> [Exercise description]: Search the material for the word "high" and report each line where it turns up.

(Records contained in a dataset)
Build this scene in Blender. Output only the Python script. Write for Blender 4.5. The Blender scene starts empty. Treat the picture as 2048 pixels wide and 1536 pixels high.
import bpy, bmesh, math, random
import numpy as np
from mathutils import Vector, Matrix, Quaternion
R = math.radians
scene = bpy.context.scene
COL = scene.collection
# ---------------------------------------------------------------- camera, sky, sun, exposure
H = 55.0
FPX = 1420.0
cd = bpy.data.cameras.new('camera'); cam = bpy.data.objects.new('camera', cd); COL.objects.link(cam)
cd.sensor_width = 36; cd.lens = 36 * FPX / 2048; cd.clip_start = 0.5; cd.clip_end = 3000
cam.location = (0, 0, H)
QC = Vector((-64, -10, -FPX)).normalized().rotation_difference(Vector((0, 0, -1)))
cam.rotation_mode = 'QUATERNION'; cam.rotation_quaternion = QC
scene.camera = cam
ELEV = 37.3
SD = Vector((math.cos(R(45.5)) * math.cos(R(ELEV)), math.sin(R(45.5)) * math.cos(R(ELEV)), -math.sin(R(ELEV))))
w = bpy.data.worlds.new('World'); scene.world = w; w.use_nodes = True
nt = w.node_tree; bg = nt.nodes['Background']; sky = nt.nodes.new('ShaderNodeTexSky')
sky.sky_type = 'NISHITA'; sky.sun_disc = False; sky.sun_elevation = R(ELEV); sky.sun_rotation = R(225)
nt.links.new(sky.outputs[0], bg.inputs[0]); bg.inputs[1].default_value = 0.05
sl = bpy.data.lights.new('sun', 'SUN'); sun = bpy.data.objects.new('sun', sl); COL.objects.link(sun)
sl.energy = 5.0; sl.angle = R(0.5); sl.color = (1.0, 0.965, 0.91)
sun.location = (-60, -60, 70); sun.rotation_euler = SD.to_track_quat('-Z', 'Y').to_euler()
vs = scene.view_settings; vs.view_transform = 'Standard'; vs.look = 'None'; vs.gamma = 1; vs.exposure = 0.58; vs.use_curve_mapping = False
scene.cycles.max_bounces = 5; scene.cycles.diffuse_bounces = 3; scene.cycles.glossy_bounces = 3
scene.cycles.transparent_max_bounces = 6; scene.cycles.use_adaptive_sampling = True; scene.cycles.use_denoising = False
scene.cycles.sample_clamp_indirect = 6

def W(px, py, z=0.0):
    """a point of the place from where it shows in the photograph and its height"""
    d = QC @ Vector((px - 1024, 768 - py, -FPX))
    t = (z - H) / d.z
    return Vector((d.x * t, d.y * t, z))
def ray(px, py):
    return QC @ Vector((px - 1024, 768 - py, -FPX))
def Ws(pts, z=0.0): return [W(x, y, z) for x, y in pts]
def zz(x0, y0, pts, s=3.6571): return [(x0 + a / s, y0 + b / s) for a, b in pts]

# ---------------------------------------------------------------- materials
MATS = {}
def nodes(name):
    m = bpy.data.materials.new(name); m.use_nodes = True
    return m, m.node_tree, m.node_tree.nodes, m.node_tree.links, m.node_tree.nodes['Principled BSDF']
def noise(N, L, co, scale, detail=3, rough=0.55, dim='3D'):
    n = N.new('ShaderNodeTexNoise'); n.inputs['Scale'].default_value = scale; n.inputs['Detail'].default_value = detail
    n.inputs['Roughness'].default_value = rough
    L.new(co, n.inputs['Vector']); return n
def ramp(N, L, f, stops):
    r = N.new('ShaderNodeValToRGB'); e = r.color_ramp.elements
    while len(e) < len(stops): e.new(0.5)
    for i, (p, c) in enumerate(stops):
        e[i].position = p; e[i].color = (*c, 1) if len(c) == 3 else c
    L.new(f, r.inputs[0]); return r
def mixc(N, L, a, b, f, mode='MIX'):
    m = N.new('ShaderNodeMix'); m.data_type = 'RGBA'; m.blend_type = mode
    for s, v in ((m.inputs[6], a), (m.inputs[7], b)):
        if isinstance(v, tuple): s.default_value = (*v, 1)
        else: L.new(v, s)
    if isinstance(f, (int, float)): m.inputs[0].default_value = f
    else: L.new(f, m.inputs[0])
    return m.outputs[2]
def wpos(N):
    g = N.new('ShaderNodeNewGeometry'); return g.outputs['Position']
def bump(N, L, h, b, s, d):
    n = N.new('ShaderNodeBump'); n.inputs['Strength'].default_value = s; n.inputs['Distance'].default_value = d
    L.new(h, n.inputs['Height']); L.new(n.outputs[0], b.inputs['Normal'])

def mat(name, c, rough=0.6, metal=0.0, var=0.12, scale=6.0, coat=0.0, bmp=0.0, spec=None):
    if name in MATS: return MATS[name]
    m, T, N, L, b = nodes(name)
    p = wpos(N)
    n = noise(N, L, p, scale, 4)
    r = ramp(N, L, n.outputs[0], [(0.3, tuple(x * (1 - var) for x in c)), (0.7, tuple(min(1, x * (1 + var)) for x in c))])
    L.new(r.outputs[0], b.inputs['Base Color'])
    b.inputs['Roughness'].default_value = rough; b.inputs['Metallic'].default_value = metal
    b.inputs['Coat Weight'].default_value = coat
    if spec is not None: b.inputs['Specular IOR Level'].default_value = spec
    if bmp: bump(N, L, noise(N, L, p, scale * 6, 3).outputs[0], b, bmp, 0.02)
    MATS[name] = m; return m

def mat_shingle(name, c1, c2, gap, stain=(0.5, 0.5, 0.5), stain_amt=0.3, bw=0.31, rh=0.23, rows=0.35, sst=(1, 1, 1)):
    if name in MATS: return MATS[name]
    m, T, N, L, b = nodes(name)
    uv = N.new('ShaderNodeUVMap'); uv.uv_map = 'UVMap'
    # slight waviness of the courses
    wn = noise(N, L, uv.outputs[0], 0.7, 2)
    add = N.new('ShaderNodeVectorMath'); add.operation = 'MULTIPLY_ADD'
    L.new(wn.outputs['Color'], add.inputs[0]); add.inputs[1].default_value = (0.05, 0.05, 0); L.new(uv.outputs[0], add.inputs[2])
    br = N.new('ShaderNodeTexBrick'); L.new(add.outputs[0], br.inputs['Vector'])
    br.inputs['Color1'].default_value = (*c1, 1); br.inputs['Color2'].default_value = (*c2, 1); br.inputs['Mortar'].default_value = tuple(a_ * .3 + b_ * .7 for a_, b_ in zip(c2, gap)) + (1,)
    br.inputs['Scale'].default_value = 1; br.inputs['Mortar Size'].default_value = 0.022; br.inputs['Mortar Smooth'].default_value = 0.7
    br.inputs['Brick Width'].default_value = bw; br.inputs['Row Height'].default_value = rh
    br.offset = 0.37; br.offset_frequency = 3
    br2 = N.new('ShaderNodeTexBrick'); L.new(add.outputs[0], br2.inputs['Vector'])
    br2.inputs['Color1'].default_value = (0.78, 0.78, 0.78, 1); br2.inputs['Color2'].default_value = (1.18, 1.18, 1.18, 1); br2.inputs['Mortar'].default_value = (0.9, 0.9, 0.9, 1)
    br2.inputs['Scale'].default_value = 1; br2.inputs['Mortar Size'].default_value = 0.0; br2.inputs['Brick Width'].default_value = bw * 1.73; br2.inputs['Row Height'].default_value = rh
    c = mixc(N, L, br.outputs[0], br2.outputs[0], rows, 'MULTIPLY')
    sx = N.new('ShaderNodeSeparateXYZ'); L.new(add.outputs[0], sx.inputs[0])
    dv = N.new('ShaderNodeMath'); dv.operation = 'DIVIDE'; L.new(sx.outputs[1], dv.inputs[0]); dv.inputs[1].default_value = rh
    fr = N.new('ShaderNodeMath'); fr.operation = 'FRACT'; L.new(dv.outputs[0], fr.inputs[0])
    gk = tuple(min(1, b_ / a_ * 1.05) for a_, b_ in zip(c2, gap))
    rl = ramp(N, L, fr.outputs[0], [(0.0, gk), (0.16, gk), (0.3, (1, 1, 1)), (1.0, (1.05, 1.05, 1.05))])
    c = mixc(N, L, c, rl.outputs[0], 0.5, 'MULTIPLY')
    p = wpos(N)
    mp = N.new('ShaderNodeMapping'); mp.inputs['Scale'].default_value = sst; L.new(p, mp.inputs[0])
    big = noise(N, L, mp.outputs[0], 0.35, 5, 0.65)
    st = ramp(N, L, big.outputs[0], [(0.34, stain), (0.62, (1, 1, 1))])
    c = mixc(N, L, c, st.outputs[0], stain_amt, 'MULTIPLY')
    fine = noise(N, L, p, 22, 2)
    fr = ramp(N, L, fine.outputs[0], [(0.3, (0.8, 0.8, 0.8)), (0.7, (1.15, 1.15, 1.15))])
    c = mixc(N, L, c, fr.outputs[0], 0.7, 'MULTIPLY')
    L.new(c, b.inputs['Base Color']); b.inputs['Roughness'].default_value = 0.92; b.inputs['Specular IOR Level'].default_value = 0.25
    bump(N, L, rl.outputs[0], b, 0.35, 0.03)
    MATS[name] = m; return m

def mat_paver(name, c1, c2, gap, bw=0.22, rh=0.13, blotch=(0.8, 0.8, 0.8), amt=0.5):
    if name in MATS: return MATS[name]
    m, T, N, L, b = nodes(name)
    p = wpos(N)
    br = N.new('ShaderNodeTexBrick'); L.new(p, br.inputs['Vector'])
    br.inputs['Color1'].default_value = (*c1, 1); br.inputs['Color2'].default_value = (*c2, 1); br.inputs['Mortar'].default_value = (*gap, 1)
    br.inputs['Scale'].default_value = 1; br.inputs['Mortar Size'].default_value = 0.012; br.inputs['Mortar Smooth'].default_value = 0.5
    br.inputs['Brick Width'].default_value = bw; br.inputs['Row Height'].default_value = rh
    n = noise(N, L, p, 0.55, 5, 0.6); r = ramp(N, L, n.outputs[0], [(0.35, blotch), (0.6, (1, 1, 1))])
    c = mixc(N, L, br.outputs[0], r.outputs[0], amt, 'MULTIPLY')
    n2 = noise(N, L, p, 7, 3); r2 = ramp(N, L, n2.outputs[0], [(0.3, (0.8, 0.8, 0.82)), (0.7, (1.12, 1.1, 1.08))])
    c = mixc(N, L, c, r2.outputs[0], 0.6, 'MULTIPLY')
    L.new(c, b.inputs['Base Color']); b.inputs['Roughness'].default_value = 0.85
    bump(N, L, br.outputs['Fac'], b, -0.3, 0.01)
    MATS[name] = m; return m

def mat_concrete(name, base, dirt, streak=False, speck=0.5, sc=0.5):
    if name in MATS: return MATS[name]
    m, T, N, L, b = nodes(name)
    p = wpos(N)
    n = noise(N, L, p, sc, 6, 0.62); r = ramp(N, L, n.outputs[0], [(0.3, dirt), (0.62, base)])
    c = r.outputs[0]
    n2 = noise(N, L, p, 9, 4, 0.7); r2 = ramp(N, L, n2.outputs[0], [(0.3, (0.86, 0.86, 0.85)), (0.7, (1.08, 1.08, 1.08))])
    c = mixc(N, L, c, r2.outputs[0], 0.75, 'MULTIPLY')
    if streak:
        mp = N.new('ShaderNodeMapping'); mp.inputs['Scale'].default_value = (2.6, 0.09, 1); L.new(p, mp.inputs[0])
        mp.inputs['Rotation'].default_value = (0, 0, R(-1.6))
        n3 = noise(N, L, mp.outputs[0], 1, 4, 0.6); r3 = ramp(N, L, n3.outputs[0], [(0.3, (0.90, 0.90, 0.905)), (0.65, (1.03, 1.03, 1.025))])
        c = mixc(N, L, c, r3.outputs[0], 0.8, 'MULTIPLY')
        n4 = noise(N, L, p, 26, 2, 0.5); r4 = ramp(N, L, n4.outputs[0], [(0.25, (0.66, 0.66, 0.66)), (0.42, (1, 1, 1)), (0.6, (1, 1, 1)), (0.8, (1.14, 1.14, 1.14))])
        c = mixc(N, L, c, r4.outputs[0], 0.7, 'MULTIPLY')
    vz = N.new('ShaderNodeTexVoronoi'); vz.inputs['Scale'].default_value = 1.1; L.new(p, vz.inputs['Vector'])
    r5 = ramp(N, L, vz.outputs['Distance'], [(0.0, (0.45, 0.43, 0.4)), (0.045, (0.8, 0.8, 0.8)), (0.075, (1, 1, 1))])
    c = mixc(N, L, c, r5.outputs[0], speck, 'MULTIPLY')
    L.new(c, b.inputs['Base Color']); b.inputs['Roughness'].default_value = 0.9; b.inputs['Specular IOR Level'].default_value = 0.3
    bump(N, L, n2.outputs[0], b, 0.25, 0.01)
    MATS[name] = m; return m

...

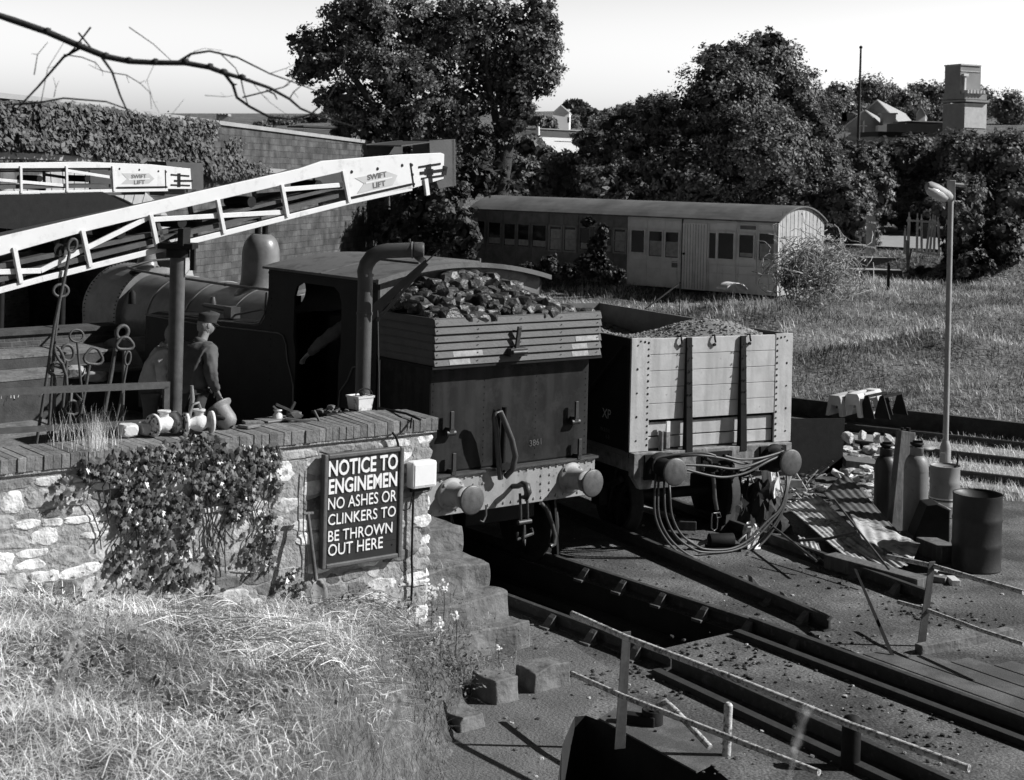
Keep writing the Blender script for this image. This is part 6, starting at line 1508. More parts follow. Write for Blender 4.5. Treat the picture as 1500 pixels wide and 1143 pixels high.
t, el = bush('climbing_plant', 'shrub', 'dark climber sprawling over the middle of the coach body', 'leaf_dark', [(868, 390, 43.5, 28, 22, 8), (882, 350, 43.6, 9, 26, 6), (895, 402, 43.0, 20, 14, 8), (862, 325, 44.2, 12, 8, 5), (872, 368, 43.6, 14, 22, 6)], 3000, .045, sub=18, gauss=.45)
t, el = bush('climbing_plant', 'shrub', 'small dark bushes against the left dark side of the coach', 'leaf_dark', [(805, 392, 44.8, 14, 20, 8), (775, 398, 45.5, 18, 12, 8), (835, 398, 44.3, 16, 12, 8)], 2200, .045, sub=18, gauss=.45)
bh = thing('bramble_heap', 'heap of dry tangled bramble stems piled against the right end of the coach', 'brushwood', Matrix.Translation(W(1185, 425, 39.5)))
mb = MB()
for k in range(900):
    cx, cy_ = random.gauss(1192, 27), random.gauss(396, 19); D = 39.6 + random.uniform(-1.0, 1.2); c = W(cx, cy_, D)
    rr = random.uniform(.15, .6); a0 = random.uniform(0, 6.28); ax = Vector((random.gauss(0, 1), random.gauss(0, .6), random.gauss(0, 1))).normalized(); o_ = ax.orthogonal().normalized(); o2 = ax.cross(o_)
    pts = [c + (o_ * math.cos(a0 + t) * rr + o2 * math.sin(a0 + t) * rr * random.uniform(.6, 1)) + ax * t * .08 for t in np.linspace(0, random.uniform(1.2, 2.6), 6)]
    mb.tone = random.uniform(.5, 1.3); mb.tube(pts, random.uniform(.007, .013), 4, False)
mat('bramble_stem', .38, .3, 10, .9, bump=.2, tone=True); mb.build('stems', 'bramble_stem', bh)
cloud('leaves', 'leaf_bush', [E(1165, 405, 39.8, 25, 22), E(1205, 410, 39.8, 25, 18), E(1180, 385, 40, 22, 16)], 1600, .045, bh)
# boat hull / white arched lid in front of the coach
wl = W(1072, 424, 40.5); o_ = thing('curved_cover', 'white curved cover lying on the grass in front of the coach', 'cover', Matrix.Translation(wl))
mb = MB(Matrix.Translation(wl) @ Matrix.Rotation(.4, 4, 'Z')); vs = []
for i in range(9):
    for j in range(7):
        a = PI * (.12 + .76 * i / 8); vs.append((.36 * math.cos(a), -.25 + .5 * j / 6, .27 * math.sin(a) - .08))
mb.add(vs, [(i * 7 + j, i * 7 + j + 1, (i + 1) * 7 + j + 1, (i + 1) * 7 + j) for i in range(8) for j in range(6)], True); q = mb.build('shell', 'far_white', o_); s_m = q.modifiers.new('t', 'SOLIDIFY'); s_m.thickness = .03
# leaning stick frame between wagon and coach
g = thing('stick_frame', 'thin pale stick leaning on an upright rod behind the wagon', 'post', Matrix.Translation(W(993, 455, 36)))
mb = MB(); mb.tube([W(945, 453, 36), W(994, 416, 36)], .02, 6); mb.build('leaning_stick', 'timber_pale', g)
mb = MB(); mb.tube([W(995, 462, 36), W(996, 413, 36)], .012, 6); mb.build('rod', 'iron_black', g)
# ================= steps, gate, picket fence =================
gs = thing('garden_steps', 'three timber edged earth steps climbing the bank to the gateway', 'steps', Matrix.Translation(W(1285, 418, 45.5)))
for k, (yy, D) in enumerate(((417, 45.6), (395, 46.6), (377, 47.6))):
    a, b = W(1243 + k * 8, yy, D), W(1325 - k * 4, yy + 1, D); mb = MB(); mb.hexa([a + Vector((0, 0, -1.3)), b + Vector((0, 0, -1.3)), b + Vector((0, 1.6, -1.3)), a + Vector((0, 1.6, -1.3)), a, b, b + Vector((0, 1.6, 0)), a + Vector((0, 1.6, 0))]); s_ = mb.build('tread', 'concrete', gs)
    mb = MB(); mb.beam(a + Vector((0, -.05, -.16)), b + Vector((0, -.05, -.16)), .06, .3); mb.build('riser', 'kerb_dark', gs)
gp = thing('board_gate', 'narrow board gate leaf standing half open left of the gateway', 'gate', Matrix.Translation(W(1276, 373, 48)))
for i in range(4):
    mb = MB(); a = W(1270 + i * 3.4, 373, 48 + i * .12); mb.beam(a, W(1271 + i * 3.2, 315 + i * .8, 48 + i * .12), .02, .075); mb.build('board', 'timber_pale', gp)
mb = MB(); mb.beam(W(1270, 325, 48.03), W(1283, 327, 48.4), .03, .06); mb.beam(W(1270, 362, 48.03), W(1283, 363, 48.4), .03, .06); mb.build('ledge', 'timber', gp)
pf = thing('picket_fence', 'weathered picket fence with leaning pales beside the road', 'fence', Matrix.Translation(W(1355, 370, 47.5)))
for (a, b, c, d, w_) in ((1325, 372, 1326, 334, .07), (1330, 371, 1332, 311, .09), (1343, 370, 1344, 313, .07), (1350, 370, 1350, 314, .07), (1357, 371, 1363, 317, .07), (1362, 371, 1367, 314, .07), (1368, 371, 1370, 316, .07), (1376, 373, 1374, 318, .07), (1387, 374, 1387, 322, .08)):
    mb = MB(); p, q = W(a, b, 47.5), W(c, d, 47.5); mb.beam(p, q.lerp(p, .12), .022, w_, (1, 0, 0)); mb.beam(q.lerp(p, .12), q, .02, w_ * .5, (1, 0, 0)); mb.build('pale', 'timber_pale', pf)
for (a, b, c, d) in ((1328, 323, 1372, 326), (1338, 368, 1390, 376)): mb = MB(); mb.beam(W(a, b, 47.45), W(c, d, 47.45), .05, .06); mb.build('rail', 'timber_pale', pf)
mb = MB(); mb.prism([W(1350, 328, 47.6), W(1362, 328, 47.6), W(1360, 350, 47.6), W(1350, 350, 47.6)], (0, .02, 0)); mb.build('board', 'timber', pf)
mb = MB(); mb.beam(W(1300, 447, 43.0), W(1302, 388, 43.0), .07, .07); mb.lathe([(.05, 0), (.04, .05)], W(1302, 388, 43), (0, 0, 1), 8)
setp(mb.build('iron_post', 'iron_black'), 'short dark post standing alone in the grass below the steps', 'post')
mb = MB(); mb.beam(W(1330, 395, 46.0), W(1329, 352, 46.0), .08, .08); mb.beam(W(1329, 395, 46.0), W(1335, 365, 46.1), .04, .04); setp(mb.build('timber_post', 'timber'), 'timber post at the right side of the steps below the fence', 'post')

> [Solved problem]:
Build this scene in Blender. Output only the Python script. Write for Blender 4.5. The Blender scene starts empty. Treat the picture as 2048 pixels wide and 1536 pixels high.
Keep writing the Blender script for this image. This is part 6, starting at line 1508. More parts follow. Write for Blender 4.5. Treat the picture as 1500 pixels wide and 1143 pixels high.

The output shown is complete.